Tapping My Way to a More Plastic Brain

Tapping My Way to a More Plastic Brain

Janet Steigler

As you contemplate your New Year’s Resolutions, make sure one includes learning a new skill.  Every time you learn something new, your brain forms new neural pathways while strengthening its existing ones.  New challenges also increase the density of your myelin or the white matter in your brain.  Experts say these changes improve the “plasticity” of your brain, helping improve performance on many tasks.  Some say it can help you learn and remember better, perhaps even forestall dementia.

With this in mind, I took up tap dancing last spring at the Leland Cultural Art Center.  I had taken one year of tap in 5th grade and figured it would not be difficult to resume.  After all, I jog, bike, and swim, so endurance would not be an issue.  Easy-peasy, right?  NOT!

For one, jogging, biking, and swimming do not require much concentration.  That is why I gravitate to these types of aerobic activities—I can daydream while exercising.  Second, each requires moving my feet or arms in the same direction—left, right, left, right.  Dancing, however, requires balance, rhythm, and mental flexibility to learn and memorize various steps.

Luckily, our teacher, Nancy Smith of Movement Works, was used to dealing with newcomers and made the sessions fun.  She started us off with some relatively easy toe taps and heel drops, slowly increasing the pace.  Then we moved on to ball-changes, flaps, and shuffles.  As we started to combine the steps and move across the dance floor, I noticed that my left foot was not cooperating as well as my right.  Obviously, the neurons operating that side of my body needed more stimulation!

Two other women in the class quickly picked up the dance moves.  I watched as they incorporated jazz squares and quarter turns, grape-vining across the floor with style and grace.  It turns out both danced in their youth and were taking Nancy’s jazz class as well.   It’s all muscle memory, they say, which is why I mustn’t quit.  For them, it is like riding a bike again—it comes back quickly since they spent years laying a solid foundation.  For this 5th grade quitter, however, that foundation has sagged with age and has some serious cracks to fill first.

To my husband’s chagrin, I purchase a 7’x7’ dance floor kit that we assemble in the upstairs lounge.  “I need to practice,” I tell him, and in the beginning, I do, using several  YouTube videos for instruction.  But it’s not as much fun dancing alone, so I sign up for Nancy’s advanced tap class later in the week.  She pushes us a bit harder there but still gears it to the skill level of those in the class.  I often find myself off-balance or turning in the wrong direction, but by tapping two times a week, my competence and confidence are slowly increasing.

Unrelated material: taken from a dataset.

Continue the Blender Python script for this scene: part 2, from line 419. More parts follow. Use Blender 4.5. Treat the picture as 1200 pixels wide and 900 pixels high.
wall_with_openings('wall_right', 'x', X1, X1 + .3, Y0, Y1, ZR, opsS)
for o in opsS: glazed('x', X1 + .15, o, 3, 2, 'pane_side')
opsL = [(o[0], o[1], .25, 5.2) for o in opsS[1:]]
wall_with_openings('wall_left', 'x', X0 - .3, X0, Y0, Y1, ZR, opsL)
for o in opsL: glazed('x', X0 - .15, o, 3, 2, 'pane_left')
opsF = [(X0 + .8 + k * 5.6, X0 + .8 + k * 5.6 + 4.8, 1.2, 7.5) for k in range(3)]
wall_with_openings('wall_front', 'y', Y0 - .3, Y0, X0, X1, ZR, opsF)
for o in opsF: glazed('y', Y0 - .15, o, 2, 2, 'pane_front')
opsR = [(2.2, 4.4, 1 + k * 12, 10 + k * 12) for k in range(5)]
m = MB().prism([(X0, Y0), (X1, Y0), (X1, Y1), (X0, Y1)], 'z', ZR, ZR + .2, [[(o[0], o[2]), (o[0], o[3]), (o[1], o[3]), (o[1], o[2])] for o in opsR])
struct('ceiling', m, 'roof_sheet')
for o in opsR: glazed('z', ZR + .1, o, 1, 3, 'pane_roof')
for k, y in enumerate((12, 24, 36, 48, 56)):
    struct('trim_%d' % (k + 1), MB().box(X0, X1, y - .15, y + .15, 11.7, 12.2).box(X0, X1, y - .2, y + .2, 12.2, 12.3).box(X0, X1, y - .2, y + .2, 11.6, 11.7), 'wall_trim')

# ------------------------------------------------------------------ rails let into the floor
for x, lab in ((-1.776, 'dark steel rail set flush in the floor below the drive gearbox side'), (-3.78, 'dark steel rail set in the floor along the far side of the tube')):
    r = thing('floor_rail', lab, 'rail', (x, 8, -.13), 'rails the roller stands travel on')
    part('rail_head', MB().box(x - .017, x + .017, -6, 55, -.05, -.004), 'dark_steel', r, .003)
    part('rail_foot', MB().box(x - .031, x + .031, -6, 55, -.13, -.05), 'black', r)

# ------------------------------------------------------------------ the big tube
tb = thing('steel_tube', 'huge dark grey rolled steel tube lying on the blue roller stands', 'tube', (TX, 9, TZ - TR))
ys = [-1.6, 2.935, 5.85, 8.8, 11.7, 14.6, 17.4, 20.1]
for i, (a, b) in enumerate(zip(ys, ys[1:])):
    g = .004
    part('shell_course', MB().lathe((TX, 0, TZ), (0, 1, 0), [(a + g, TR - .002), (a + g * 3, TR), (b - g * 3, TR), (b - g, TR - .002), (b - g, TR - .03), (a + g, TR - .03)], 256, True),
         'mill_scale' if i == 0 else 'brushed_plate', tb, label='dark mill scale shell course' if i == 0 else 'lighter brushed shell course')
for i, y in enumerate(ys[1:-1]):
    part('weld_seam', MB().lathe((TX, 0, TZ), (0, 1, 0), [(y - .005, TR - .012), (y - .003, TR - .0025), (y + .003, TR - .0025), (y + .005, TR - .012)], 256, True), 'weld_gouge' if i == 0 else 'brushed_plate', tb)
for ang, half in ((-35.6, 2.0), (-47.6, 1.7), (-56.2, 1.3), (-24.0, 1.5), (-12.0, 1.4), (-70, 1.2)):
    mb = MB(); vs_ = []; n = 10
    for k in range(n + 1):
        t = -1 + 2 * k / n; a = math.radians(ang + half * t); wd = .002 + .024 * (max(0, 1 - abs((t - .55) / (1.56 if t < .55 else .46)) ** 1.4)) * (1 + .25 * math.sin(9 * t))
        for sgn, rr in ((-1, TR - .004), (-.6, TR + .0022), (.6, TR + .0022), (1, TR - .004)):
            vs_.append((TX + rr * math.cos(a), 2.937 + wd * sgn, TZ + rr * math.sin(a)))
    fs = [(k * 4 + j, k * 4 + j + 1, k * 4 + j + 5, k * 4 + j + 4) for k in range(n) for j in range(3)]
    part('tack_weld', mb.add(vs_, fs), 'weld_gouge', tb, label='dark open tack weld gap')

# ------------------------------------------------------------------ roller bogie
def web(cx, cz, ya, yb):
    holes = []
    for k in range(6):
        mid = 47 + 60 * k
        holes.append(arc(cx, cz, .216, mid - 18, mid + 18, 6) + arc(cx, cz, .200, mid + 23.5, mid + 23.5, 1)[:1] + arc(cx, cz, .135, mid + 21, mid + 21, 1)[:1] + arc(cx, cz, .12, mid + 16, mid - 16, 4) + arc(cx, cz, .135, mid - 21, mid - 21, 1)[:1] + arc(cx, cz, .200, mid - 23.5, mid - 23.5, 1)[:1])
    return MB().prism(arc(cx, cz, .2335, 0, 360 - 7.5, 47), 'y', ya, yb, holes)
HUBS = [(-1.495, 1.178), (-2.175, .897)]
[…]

So maybe, just maybe, those electrical impulses are leaping across my neurons, or I’ve re-awoken some neural pathways that had taken a snooze.  At a minimum, I feel more coordinated and stand a bit taller.  And some new friends may join me on that make-shift dance floor taking up space in our upstairs lounge.  But besides the dance form’s physical and mental benefits, you can’t wear tap shoes without a smile.  There’s something emotionally uplifting when you walk in a room with a snappy clickity-click.